Когда мы радуемся красоте кристалла или здания, то под это можно подвести рациональное начало — понимание сложности или симметрии. Но красоту аккорда чувствуют люди бессознательно, не зная о законе соотношения длин волн. Прелесть картины доходит и до неопытного зрителя, не знающего о законах контрастного восприятия цветов. Следовательно, работают подсознательные, инстинктивные восприятия. Откуда же они?

Со времен Маркса, Энгельса и Чернышевского представления о социальной и классовой природе эстетических эмоций повторялись так настойчиво и часто, что общечеловечность их стала забываться и совершенно забыто то, что классики мдрксизма, громя буржуазную эстетику, вовсе не собирались отменить эстетику общечеловеческую.

Прежде всего надо представить себе огромную познавательную, информативную, воспитательную, а главное, сплачивающую роль искусства в жизни первобытных орд, лишенных письменности.
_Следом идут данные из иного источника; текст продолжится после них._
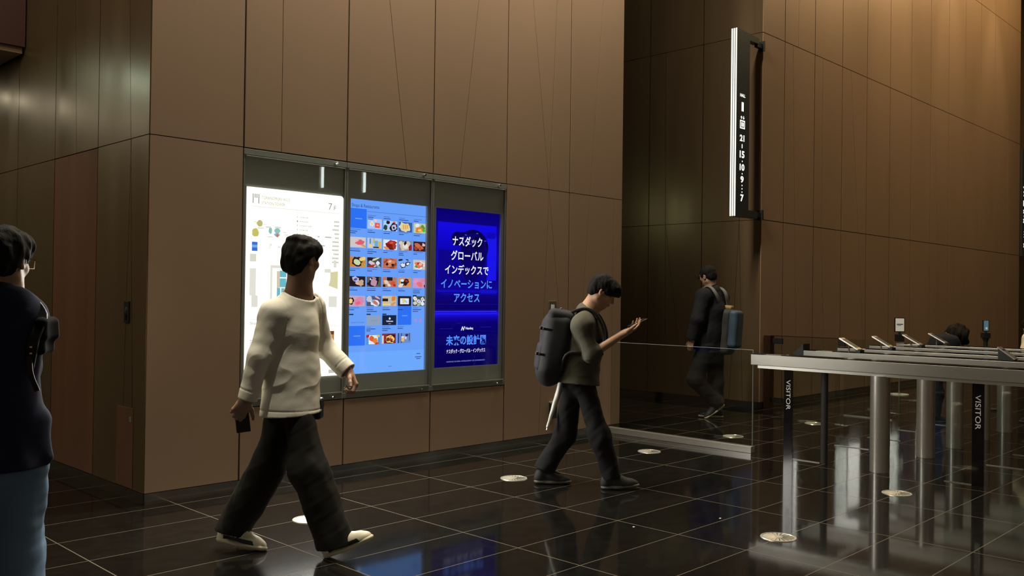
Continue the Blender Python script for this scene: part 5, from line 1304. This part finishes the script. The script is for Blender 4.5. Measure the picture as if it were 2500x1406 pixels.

Противопоставим друг другу две орды, два племени, одно — лишенное эстетических инстинктов и эмоций, не сплачиваемое ими, а другое — ими объединяемое. В чью пользу при прочих равных условиях в борьбе ли с природой, или между собой будет работать групповой отбор? Однако и индивидуальный отбор мог действовать против тех, кто не подчинялся эстетическим требованиям, вытекающим из эстетических воздействий, ими не воспринимаемых.
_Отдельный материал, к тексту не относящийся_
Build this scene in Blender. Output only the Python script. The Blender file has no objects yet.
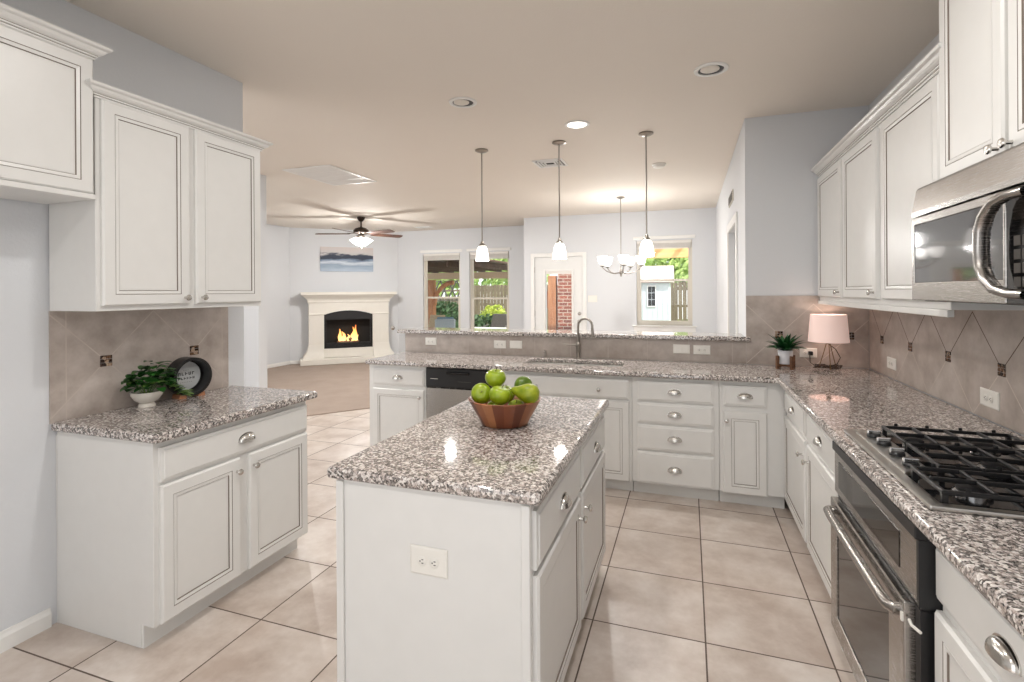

Человек, не восприимчивый к языку рисунка, живописи, скульптуры, этики, легко оказывается изгоем. А остракизм или у германцев изгнание из племени (Vogelfrei — свободен, как птица), лишавшее человека покровительства общины, недаром считалось самым тяжелым наказанием после смертной казни. Драмы Эсхила и Софокла, «Илиада» и «Одиссея», конечно, были не только проводниками особых эстетических начал, но и создателями общего эмоционального начала, что не меньше сплачивало греков древности, чем в наше время единый, общий язык науки сплачивает математиков, физиков, химиков и других естествоиспытателей всех стран и наций.

Поэма, песня, статуя, картина — мрачная, давящая или бодрящая — создает общность и единство восприятия, универсальный язык. Прописная истина, что в мире, обладающем водородными бомбами, силы войны не в малой мере сдерживаются тем, что и ученые, и художники говорят общим языком, протягивая друг другу руки через все границы. Но насколько большей центростремительной силой обладало искусство в доисторические времена!
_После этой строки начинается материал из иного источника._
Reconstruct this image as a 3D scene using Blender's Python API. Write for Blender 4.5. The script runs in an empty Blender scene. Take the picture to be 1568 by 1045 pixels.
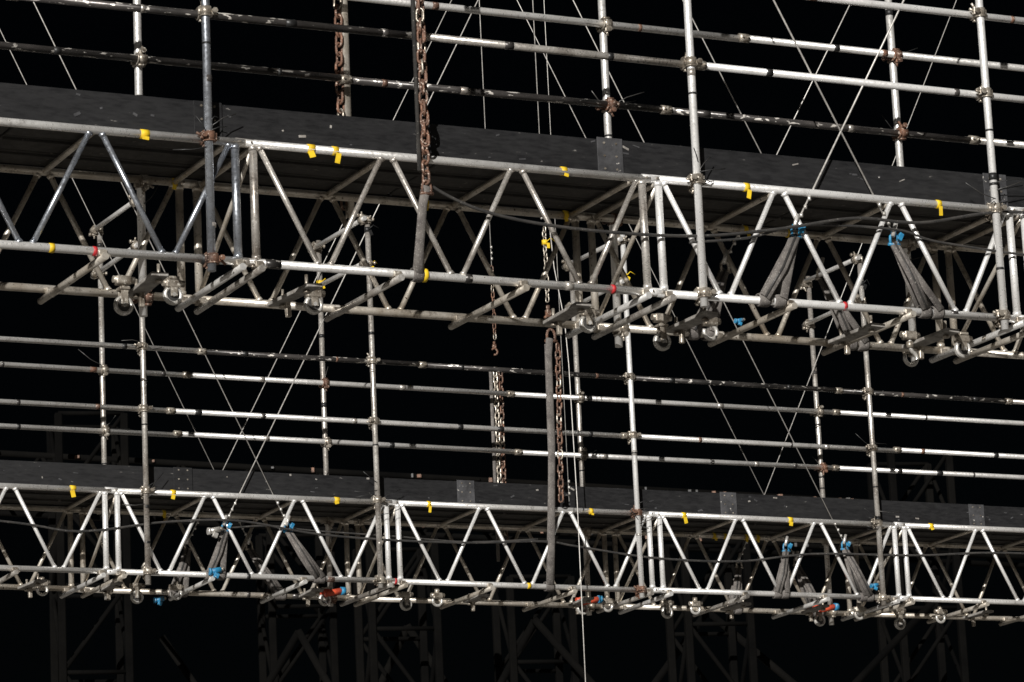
import bpy, bmesh, math, random
from mathutils import Vector, Matrix
random.seed(7)
scene=bpy.context.scene
V=Vector
EYE=1.6
# ------------------------------------------------------------------ materials
def nodes_of(m):
    m.use_nodes=True; nt=m.node_tree; nt.nodes.clear(); return nt
def surf(name,col,col2,rough=0.5,metal=0.0,scale=5.0,spot=None,spot_scale=60.,spot_thr=.62,bump=.15,stretch=(1,1,1),thr=(.35,.7),grime=0.):
    m=bpy.data.materials.new(name); nt=nodes_of(m); N=nt.nodes; L=nt.links
    out=N.new('ShaderNodeOutputMaterial'); b=N.new('ShaderNodeBsdfPrincipled'); L.new(b.outputs[0],out.inputs[0])
    tc=N.new('ShaderNodeTexCoord'); mp=N.new('ShaderNodeMapping'); L.new(tc.outputs['Object'],mp.inputs[0]); mp.inputs['Scale'].default_value=stretch
    n1=N.new('ShaderNodeTexNoise'); n1.inputs['Scale'].default_value=scale; n1.inputs['Detail'].default_value=6; n1.inputs['Roughness'].default_value=.65; L.new(mp.outputs[0],n1.inputs[0])
    cr=N.new('ShaderNodeValToRGB'); cr.color_ramp.elements[0].position=thr[0]; cr.color_ramp.elements[1].position=thr[1]
    cr.color_ramp.elements[0].color=(*col2,1); cr.color_ramp.elements[1].color=(*col,1); L.new(n1.outputs[0],cr.inputs[0])
    last=cr.outputs[0]
    n2=N.new('ShaderNodeTexNoise'); n2.inputs['Scale'].default_value=spot_scale; n2.inputs['Detail'].default_value=3; L.new(mp.outputs[0],n2.inputs[0])
    if spot:
        c2=N.new('ShaderNodeValToRGB'); c2.color_ramp.elements[0].position=spot_thr; c2.color_ramp.elements[1].position=spot_thr+.04; L.new(n2.outputs[0],c2.inputs[0])
        mx=N.new('ShaderNodeMixRGB'); L.new(c2.outputs[0],mx.inputs[0]); L.new(last,mx.inputs[1]); mx.inputs[2].default_value=(*spot,1); last=mx.outputs[0]
    mr=N.new('ShaderNodeMapRange'); L.new(n2.outputs[0],mr.inputs[0]); mr.inputs[1].default_value=.3; mr.inputs[2].default_value=.7
    mr.inputs[3].default_value=rough-.1; mr.inputs[4].default_value=rough+.15; rl=mr.outputs[0]
    if grime>0:   # brown-black dirt clinging in irregular patches
        n3=N.new('ShaderNodeTexNoise'); n3.inputs['Scale'].default_value=13; n3.inputs['Detail'].default_value=8; n3.inputs['Roughness'].default_value=.75; L.new(tc.outputs['Object'],n3.inputs[0])
        c3=N.new('ShaderNodeValToRGB'); c3.color_ramp.elements[0].position=.54; c3.color_ramp.elements[1].position=.68; L.new(n3.outputs[0],c3.inputs[0])
        mg=N.new('ShaderNodeMath'); mg.operation='MULTIPLY'; mg.inputs[1].default_value=grime; L.new(c3.outputs[0],mg.inputs[0])
        m3=N.new('ShaderNodeMixRGB'); L.new(mg.outputs[0],m3.inputs[0]); L.new(last,m3.inputs[1]); m3.inputs[2].default_value=(.09,.065,.045,1); last=m3.outputs[0]
    L.new(last,b.inputs['Base Color']); b.inputs['Metallic'].default_value=metal
    L.new(rl,b.inputs['Roughness'])
    if bump>0:
        bp=N.new('ShaderNodeBump'); bp.inputs['Strength'].default_value=bump; bp.inputs['Distance'].default_value=.004; L.new(n2.outputs[0],bp.inputs['Height']); L.new(bp.outputs[0],b.inputs['Normal'])
    return m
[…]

Человечество знает три универсальных языка — морали, искусства и науки; все эти три языка легко переходят через любые географические и даже исторические границы; все три языка интернациональнее любых эсперанто, все три языка опираются на созданную отбором социальную природу человека.

Говоря об универсальности языка искусства, нельзя не остановиться на причинах, почему же современное изобразительное искусство переживает кризис непонимания. Этот кризис совершенно закономерно возник из-за радикального изменения места, которое раньше, и в древности, и в средневековье, искусство занимало в повседневной жизни народа.

Дело в том, что каждое воскресенье и большой праздник (а их было у католиков в году почти столько же, сколько и воскресений) прихожане с раннего детства до глубокой старости проводили по многу часов в церкви; они почти все эти часы разглядывали картины, статуи, иконы, раки, дароносицы — произведения большого искусства, во всяком случае почти всегда дело рук настоящего профессионала-художника. Волей-неволей они в церкви подвергались воздействию искусства больше часов в неделю, чем может провести в музеях за год рядовой столичный интеллигент с высшим образованием.

С появлением книгопечатания духовные интересы человечества естественно в огромной мере отвлекались на книги, а падение религиозности, развитие протестантства, враждебного церковному искусству, основательно отвадило население северо-западной части Европы от живописи и скульптуры.